**GIVEN ENTRIES**
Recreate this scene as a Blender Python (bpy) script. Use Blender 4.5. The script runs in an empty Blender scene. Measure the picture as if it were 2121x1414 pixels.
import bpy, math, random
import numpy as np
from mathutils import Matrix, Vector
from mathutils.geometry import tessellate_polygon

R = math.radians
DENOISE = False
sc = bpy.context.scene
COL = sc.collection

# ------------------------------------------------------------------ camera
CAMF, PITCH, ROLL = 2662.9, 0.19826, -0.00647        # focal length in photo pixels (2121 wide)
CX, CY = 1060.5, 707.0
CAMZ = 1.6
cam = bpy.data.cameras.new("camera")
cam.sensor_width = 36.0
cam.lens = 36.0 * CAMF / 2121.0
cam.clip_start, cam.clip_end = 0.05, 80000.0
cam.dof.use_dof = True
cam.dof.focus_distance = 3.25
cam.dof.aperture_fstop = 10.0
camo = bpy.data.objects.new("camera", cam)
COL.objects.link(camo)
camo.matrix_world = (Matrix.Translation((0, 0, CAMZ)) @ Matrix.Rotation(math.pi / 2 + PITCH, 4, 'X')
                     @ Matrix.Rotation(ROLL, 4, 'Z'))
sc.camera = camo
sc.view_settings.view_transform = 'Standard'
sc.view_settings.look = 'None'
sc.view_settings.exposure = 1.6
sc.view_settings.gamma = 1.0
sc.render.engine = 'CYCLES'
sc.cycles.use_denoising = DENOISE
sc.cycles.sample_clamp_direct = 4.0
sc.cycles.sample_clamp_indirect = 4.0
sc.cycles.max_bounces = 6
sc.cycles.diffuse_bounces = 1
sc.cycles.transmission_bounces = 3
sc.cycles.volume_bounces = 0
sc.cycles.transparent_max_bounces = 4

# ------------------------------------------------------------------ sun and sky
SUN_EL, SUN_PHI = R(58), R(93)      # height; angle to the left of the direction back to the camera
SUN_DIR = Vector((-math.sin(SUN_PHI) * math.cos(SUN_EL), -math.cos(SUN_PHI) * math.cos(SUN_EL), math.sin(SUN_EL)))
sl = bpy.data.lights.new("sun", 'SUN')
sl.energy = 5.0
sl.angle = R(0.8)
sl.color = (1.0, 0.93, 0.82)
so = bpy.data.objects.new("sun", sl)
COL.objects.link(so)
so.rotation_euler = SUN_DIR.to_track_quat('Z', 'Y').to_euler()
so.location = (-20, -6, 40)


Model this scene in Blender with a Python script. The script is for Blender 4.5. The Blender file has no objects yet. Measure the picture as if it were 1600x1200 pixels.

**GIVEN TASK**
Write out the material from the first line to the last, exactly.

**FINISHED EXERCISE**
Recreate this scene as a Blender Python (bpy) script. Use Blender 4.5. The script runs in an empty Blender scene. Measure the picture as if it were 2121x1414 pixels.
import bpy, math, random
import numpy as np
from mathutils import Matrix, Vector
from mathutils.geometry import tessellate_polygon

R = math.radians
DENOISE = False
sc = bpy.context.scene
COL = sc.collection

# ------------------------------------------------------------------ camera
CAMF, PITCH, ROLL = 2662.9, 0.19826, -0.00647        # focal length in photo pixels (2121 wide)
CX, CY = 1060.5, 707.0
CAMZ = 1.6
cam = bpy.data.cameras.new("camera")
cam.sensor_width = 36.0
cam.lens = 36.0 * CAMF / 2121.0
cam.clip_start, cam.clip_end = 0.05, 80000.0
cam.dof.use_dof = True
cam.dof.focus_distance = 3.25
cam.dof.aperture_fstop = 10.0
camo = bpy.data.objects.new("camera", cam)
COL.objects.link(camo)
camo.matrix_world = (Matrix.Translation((0, 0, CAMZ)) @ Matrix.Rotation(math.pi / 2 + PITCH, 4, 'X')
                     @ Matrix.Rotation(ROLL, 4, 'Z'))
sc.camera = camo
sc.view_settings.view_transform = 'Standard'
sc.view_settings.look = 'None'
sc.view_settings.exposure = 1.6
sc.view_settings.gamma = 1.0
sc.render.engine = 'CYCLES'
sc.cycles.use_denoising = DENOISE
sc.cycles.sample_clamp_direct = 4.0
sc.cycles.sample_clamp_indirect = 4.0
sc.cycles.max_bounces = 6
sc.cycles.diffuse_bounces = 1
sc.cycles.transmission_bounces = 3
sc.cycles.volume_bounces = 0
sc.cycles.transparent_max_bounces = 4

# ------------------------------------------------------------------ sun and sky
SUN_EL, SUN_PHI = R(58), R(93)      # height; angle to the left of the direction back to the camera
SUN_DIR = Vector((-math.sin(SUN_PHI) * math.cos(SUN_EL), -math.cos(SUN_PHI) * math.cos(SUN_EL), math.sin(SUN_EL)))
sl = bpy.data.lights.new("sun", 'SUN')
sl.energy = 5.0
sl.angle = R(0.8)
sl.color = (1.0, 0.93, 0.82)
so = bpy.data.objects.new("sun", sl)
COL.objects.link(so)
so.rotation_euler = SUN_DIR.to_track_quat('Z', 'Y').to_euler()
so.location = (-20, -6, 40)


Model this scene in Blender with a Python script. The script is for Blender 4.5. The Blender file has no objects yet. Measure the picture as if it were 1600x1200 pixels.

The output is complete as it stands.